If you'd checked out the link you'd see that it sounds like English a lot of the time, but is its own distinct branch, not just including the pronunciation but the words too.

I'm not talking about Gaelic here, but the the sort of English where you can call someone a fud whilst smiling at them because they don't know what it means.

[–] [email protected] 6 points 7 months ago (1 children)

What I meant is that you replied directly to the meme but the meme is specifically about someone speaking English with a Scottish accent so saying "Scots is a different language" doesn't make much sense in this context.

If you had said "Some people don't realize it but there's a language specific to Scotland that isn't English with a Scottish accent" then that would have made more sense.

[–] [email protected] 3 points 7 months ago (1 children)

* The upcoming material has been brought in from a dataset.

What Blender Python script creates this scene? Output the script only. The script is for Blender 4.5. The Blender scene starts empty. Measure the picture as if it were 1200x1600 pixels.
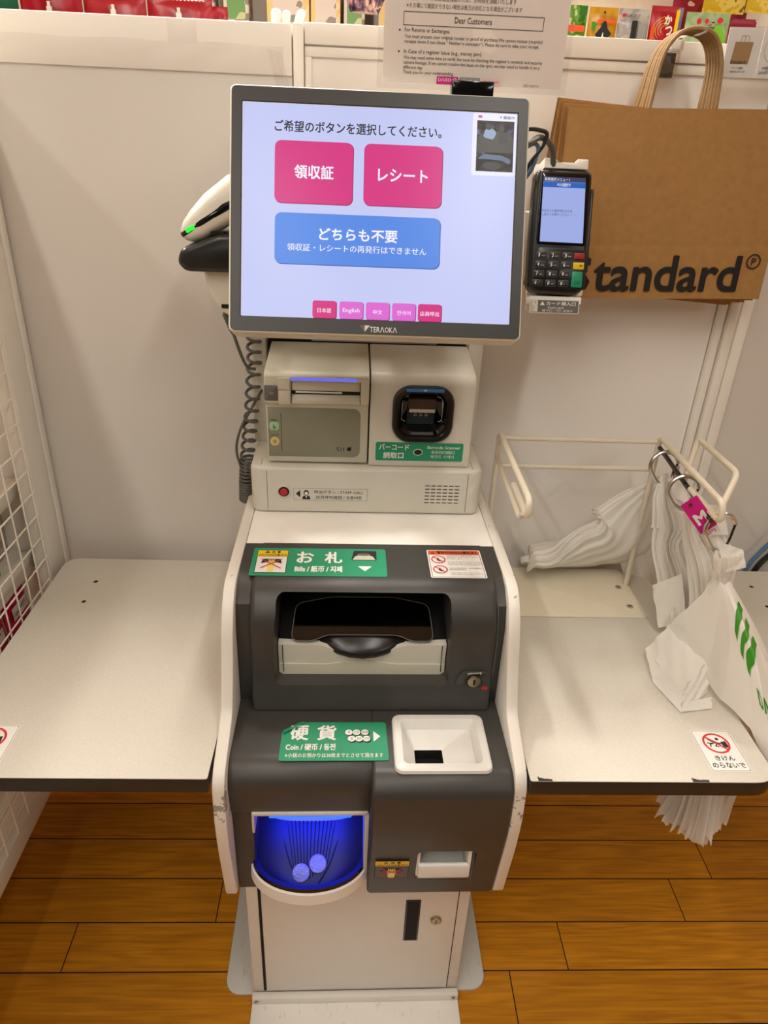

Honestly though, the difference between an accent/dialect and a language is both vague and artifical. Norwegian dialects has 12 different variations for the word I (E/Eg/Ej/Æ/Æg/I/Jei/Je, and appearently 3 more), yet it's still the same language

[–] [email protected] 2 points 7 months ago

Too much troll shagging has fucked them up.

[–] [email protected] 7 points 7 months ago (1 children)

Closely enough related though, it's as intelligible to english speakers as danish/swedish/norwegian is to each other

[–] [email protected] 1 points 7 months ago

it's just another case of "a language is a dialect with an army"

[–] [email protected] 1 points 7 months ago

Is Auld Lang Syne an example of this?